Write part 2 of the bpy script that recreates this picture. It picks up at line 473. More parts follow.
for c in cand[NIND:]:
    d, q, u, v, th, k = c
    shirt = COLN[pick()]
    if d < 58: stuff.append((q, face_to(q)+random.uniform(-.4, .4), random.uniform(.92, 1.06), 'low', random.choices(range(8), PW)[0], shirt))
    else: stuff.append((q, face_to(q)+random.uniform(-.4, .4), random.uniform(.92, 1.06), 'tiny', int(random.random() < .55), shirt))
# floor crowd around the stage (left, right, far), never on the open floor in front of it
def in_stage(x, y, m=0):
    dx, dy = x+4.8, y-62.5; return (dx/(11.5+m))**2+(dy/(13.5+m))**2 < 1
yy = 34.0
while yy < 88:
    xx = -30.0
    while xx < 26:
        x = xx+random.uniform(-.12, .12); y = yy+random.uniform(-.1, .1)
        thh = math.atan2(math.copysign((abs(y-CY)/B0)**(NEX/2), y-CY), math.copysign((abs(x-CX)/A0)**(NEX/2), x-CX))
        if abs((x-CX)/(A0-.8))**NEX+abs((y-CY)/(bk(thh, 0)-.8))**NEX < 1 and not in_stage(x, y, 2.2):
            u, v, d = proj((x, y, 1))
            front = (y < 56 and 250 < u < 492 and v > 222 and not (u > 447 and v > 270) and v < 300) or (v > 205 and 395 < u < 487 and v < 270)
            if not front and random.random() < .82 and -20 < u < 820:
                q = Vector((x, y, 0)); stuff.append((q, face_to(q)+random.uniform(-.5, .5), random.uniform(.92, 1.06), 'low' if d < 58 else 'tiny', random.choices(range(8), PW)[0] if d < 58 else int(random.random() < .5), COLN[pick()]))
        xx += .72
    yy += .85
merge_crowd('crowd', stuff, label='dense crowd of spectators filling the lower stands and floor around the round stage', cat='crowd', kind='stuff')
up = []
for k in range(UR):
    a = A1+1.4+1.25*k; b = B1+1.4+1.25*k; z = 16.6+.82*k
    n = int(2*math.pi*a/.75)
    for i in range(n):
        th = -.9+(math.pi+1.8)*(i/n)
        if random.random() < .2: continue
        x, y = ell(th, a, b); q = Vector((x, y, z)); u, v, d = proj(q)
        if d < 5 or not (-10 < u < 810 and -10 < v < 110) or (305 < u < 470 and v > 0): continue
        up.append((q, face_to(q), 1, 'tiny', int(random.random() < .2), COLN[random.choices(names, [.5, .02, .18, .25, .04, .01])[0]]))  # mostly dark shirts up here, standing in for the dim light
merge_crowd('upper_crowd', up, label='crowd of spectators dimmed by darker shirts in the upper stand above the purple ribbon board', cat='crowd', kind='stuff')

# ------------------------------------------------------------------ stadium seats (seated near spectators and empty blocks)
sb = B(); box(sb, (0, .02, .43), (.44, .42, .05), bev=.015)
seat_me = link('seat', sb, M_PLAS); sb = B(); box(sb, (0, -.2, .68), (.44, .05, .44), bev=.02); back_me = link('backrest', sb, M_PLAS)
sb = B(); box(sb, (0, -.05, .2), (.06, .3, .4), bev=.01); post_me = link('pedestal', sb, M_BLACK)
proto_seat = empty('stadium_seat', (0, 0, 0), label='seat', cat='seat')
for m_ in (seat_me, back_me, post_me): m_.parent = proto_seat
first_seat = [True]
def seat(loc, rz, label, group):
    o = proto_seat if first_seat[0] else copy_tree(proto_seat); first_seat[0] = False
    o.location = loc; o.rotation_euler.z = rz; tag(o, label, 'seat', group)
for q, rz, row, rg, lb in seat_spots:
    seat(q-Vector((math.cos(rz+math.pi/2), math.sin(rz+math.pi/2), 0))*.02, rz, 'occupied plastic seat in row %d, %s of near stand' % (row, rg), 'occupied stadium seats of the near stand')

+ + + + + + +

• WHAT IS REQUIRED
Working from the material above, retype it in its entirety without change.

• REPLY
Write part 2 of the bpy script that recreates this picture. It picks up at line 473. More parts follow.
for c in cand[NIND:]:
    d, q, u, v, th, k = c
    shirt = COLN[pick()]
    if d < 58: stuff.append((q, face_to(q)+random.uniform(-.4, .4), random.uniform(.92, 1.06), 'low', random.choices(range(8), PW)[0], shirt))
    else: stuff.append((q, face_to(q)+random.uniform(-.4, .4), random.uniform(.92, 1.06), 'tiny', int(random.random() < .55), shirt))
# floor crowd around the stage (left, right, far), never on the open floor in front of it
def in_stage(x, y, m=0):
    dx, dy = x+4.8, y-62.5; return (dx/(11.5+m))**2+(dy/(13.5+m))**2 < 1
yy = 34.0
while yy < 88:
    xx = -30.0
    while xx < 26:
        x = xx+random.uniform(-.12, .12); y = yy+random.uniform(-.1, .1)
        thh = math.atan2(math.copysign((abs(y-CY)/B0)**(NEX/2), y-CY), math.copysign((abs(x-CX)/A0)**(NEX/2), x-CX))
        if abs((x-CX)/(A0-.8))**NEX+abs((y-CY)/(bk(thh, 0)-.8))**NEX < 1 and not in_stage(x, y, 2.2):
            u, v, d = proj((x, y, 1))
            front = (y < 56 and 250 < u < 492 and v > 222 and not (u > 447 and v > 270) and v < 300) or (v > 205 and 395 < u < 487 and v < 270)
            if not front and random.random() < .82 and -20 < u < 820:
                q = Vector((x, y, 0)); stuff.append((q, face_to(q)+random.uniform(-.5, .5), random.uniform(.92, 1.06), 'low' if d < 58 else 'tiny', random.choices(range(8), PW)[0] if d < 58 else int(random.random() < .5), COLN[pick()]))
        xx += .72
    yy += .85
merge_crowd('crowd', stuff, label='dense crowd of spectators filling the lower stands and floor around the round stage', cat='crowd', kind='stuff')
up = []
for k in range(UR):
    a = A1+1.4+1.25*k; b = B1+1.4+1.25*k; z = 16.6+.82*k
    n = int(2*math.pi*a/.75)
    for i in range(n):
        th = -.9+(math.pi+1.8)*(i/n)
        if random.random() < .2: continue
        x, y = ell(th, a, b); q = Vector((x, y, z)); u, v, d = proj(q)
        if d < 5 or not (-10 < u < 810 and -10 < v < 110) or (305 < u < 470 and v > 0): continue
        up.append((q, face_to(q), 1, 'tiny', int(random.random() < .2), COLN[random.choices(names, [.5, .02, .18, .25, .04, .01])[0]]))  # mostly dark shirts up here, standing in for the dim light
merge_crowd('upper_crowd', up, label='crowd of spectators dimmed by darker shirts in the upper stand above the purple ribbon board', cat='crowd', kind='stuff')

# ------------------------------------------------------------------ stadium seats (seated near spectators and empty blocks)
sb = B(); box(sb, (0, .02, .43), (.44, .42, .05), bev=.015)
seat_me = link('seat', sb, M_PLAS); sb = B(); box(sb, (0, -.2, .68), (.44, .05, .44), bev=.02); back_me = link('backrest', sb, M_PLAS)
sb = B(); box(sb, (0, -.05, .2), (.06, .3, .4), bev=.01); post_me = link('pedestal', sb, M_BLACK)
proto_seat = empty('stadium_seat', (0, 0, 0), label='seat', cat='seat')
for m_ in (seat_me, back_me, post_me): m_.parent = proto_seat
first_seat = [True]
def seat(loc, rz, label, group):
    o = proto_seat if first_seat[0] else copy_tree(proto_seat); first_seat[0] = False
    o.location = loc; o.rotation_euler.z = rz; tag(o, label, 'seat', group)
for q, rz, row, rg, lb in seat_spots:
    seat(q-Vector((math.cos(rz+math.pi/2), math.sin(rz+math.pi/2), 0))*.02, rz, 'occupied plastic seat in row %d, %s of near stand' % (row, rg), 'occupied stadium seats of the near stand')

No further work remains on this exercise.